### GIVEN TASK
Return a copy of each line that holds the string "stalky".

---- EXCERPTED DATA

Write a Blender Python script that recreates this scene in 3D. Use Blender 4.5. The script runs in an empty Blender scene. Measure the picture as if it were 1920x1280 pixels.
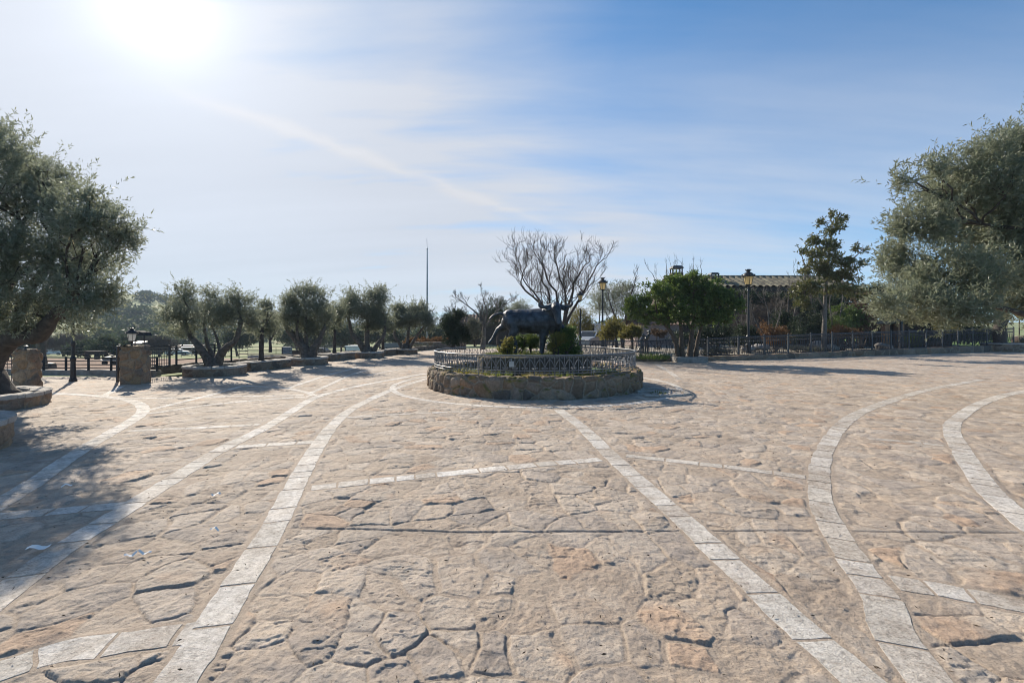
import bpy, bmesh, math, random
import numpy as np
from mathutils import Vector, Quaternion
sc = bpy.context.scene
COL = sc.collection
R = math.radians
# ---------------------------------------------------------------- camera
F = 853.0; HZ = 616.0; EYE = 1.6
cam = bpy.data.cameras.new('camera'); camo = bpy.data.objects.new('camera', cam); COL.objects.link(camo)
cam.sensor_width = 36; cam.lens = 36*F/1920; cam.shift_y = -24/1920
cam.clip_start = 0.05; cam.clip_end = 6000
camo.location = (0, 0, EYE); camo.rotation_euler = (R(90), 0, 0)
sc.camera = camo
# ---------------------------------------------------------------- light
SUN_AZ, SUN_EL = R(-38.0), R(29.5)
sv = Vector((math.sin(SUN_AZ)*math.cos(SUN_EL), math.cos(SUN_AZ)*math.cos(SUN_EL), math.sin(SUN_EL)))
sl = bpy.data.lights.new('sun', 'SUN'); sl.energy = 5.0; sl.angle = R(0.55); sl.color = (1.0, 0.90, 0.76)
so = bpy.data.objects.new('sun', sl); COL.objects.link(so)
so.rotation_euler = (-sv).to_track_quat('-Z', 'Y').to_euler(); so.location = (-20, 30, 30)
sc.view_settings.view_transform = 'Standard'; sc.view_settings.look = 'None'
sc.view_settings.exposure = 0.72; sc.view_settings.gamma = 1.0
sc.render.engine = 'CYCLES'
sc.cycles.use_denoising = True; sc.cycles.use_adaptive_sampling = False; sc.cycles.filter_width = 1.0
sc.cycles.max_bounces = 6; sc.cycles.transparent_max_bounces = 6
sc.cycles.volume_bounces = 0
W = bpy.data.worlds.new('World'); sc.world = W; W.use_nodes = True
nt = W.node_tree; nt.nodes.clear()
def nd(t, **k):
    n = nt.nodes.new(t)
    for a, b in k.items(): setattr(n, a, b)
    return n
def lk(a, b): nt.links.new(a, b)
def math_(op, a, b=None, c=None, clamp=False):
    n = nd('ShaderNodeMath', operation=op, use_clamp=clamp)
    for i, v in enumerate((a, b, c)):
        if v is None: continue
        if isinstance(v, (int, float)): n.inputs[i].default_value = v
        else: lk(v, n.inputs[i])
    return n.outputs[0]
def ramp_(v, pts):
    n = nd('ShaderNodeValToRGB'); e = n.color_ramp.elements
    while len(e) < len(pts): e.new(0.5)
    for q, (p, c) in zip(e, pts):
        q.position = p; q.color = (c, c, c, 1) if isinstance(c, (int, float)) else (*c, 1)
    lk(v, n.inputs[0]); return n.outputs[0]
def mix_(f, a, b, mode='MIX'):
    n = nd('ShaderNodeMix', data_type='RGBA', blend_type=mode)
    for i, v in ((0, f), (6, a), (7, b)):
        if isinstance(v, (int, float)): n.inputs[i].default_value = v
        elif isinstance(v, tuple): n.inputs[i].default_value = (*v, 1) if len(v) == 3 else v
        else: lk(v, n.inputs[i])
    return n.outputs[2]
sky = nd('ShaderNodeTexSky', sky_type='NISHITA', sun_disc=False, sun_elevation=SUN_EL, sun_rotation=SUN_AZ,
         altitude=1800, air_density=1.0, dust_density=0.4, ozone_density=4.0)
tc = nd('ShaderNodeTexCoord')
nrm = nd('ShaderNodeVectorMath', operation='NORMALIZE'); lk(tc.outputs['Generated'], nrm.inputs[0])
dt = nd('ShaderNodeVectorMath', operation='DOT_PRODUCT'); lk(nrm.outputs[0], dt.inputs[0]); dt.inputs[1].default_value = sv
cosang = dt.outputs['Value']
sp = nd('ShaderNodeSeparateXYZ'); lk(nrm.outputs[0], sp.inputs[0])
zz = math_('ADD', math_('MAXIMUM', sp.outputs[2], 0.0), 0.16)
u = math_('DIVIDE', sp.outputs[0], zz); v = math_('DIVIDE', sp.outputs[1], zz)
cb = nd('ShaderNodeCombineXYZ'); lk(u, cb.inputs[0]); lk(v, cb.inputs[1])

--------
---- EXCERPTED DATA

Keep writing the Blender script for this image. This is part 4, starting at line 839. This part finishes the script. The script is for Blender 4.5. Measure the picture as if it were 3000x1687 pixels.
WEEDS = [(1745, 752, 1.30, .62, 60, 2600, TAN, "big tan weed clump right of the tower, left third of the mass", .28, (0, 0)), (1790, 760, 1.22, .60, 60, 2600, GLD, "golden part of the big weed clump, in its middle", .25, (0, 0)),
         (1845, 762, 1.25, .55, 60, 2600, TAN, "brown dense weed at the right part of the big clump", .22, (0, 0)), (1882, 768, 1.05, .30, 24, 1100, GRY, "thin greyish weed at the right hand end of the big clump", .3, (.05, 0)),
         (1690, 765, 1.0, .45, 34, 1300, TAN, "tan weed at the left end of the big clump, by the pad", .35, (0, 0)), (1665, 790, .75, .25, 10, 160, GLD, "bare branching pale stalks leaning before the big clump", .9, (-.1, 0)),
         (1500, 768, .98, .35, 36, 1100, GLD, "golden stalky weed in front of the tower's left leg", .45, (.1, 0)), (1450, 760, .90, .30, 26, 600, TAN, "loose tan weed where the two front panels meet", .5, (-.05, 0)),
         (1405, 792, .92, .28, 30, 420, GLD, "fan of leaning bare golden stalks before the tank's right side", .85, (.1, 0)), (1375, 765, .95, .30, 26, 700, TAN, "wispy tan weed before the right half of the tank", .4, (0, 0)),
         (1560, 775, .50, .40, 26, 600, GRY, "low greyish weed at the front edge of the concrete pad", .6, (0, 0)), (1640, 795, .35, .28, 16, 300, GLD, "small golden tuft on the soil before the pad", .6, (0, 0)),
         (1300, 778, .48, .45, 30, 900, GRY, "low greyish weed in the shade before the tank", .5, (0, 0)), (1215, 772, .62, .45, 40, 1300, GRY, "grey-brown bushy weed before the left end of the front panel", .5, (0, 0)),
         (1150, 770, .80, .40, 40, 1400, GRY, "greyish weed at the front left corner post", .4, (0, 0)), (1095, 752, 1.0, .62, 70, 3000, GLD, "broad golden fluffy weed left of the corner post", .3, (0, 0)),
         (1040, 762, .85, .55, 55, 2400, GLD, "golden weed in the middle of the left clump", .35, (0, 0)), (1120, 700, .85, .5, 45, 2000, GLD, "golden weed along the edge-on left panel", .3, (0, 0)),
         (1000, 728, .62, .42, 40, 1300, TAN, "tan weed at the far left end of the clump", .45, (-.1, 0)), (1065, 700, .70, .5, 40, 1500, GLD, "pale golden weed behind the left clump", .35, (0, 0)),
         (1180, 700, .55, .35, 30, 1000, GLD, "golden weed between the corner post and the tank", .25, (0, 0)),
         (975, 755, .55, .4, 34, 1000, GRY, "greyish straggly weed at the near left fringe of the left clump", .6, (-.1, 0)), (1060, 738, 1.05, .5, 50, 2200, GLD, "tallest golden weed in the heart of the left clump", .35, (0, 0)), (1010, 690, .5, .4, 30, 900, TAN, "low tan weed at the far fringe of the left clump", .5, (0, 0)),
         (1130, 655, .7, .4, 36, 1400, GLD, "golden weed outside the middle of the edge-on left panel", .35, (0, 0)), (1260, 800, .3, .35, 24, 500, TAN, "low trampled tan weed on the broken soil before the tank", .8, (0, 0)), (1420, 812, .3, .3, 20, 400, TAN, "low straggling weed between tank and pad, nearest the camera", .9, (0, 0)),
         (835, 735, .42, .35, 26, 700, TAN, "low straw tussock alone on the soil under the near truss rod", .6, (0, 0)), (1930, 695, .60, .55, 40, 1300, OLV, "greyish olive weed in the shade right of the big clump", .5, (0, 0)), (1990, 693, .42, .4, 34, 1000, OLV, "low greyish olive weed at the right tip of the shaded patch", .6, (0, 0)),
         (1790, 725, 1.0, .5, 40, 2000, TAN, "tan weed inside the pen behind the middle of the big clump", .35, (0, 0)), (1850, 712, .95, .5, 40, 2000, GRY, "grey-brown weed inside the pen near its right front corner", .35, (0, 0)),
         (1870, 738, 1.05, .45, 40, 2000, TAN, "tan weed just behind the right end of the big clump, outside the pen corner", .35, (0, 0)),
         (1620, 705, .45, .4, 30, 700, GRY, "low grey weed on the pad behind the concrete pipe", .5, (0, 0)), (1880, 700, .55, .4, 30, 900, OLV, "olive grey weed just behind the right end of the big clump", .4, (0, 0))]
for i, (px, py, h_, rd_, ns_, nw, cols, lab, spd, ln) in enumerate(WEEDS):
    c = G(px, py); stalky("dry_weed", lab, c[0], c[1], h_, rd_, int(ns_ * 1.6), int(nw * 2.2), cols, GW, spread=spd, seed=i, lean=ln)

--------

### OUTPUT BELOW
         (1500, 768, .98, .35, 36, 1100, GLD, "golden stalky weed in front of the tower's left leg", .45, (.1, 0)), (1450, 760, .90, .30, 26, 600, TAN, "loose tan weed where the two front panels meet", .5, (-.05, 0)),
    c = G(px, py); stalky("dry_weed", lab, c[0], c[1], h_, rd_, int(ns_ * 1.6), int(nw * 2.2), cols, GW, spread=spd, seed=i, lean=ln)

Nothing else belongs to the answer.